De jolis jeunes gens parmi les serveurs ou assis au comptoir, mais un match de foot gâche un peu la vue.
J’écris — je rédige un brouillon destiné — à Adrien.
Les quelques lignes que j’adresse ensuite à T., auxquelles j’adjoins quelques clichés parmi ceux publiés plus haut, me viennent (naturellement) avec beaucoup plus d’aisance.
T.,
Un miracle a eu lieu aujourd’hui : il n’a plu(à ma connaissance) à Malaga que ce soir. Le ciel, certes chargé, noirci à la mine plomb, s’est tenu sec entre-temps.
Ai-je conjuré le sort en prenant au Musée Carmen Thyssen ce cliché de la toile de Enrique Martínez Cubells, “La Puerta del Sol [si si !], Madrid” (1902) ?
Ai renoncé à toute photo de Amorino ici, ici ou là ou bien là, mais ai pensé à toi en parcourant le musée Picasso et en visitant cette exposition Y Fellini sono con Picasso (une Anna + un autoportrait).
Voilà. Première sortie nocturne (vers 21 heures ^^ !) dans un bar étiqueté « gay friendly », et ce, non sans raison.

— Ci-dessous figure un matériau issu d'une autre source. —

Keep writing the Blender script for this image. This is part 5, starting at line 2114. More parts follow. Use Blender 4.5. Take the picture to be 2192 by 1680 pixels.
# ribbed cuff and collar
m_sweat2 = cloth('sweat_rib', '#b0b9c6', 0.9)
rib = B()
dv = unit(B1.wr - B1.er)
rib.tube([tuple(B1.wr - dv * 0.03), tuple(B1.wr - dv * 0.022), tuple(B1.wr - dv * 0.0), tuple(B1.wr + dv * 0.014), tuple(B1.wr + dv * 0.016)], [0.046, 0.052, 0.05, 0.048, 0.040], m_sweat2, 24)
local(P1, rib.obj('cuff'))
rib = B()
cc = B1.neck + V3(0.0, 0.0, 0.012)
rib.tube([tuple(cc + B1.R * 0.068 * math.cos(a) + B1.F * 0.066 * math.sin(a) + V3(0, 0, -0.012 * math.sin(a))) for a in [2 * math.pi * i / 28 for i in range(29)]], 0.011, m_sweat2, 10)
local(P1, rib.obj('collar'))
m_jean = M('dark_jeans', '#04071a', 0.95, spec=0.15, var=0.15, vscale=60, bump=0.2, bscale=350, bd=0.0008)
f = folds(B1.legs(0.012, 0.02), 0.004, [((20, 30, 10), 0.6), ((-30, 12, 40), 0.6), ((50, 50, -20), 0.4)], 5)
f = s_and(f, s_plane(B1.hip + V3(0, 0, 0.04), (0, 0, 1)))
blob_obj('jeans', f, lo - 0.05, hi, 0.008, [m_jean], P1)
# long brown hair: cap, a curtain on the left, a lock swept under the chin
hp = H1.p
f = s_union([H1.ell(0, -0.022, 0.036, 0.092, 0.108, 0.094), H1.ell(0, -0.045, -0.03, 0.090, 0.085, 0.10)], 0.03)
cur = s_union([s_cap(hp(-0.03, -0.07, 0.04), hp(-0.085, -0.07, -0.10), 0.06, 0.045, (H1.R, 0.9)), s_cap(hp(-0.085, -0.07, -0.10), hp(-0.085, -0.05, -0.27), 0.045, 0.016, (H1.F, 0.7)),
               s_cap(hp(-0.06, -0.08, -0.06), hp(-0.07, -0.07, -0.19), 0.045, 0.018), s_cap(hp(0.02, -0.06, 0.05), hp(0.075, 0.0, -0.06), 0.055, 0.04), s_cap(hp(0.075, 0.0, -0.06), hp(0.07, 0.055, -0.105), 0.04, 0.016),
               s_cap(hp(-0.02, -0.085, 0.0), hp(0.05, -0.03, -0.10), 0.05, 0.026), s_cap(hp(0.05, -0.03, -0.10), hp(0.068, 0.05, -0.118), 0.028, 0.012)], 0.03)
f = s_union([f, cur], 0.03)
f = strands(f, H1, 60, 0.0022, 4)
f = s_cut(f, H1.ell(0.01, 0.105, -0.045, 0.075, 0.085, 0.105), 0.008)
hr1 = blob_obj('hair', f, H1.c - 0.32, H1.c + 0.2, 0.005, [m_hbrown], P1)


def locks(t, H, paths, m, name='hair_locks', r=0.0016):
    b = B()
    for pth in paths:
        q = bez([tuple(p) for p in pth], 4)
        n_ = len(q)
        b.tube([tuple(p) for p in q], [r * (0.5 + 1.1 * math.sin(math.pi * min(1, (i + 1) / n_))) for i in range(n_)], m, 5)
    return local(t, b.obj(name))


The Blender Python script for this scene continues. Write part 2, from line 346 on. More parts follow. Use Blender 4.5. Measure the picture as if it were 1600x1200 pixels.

Ici comme ailleurs, s’ils ont entre vingt et quarante ans, ils sont tous barbus.
Mais le serveur — qui n’a pas compris que je voulais une bière brune et m’a apporté une Judas (blonde, mais c’était tout même une bière belge !) — était bien agréable à voir évoluer.
C’est tout pour le moment.
J’espère que vous avez passé une bonne soirée.
Je serai à **** vendredi. Je propose 18 heures — pour changer un peu.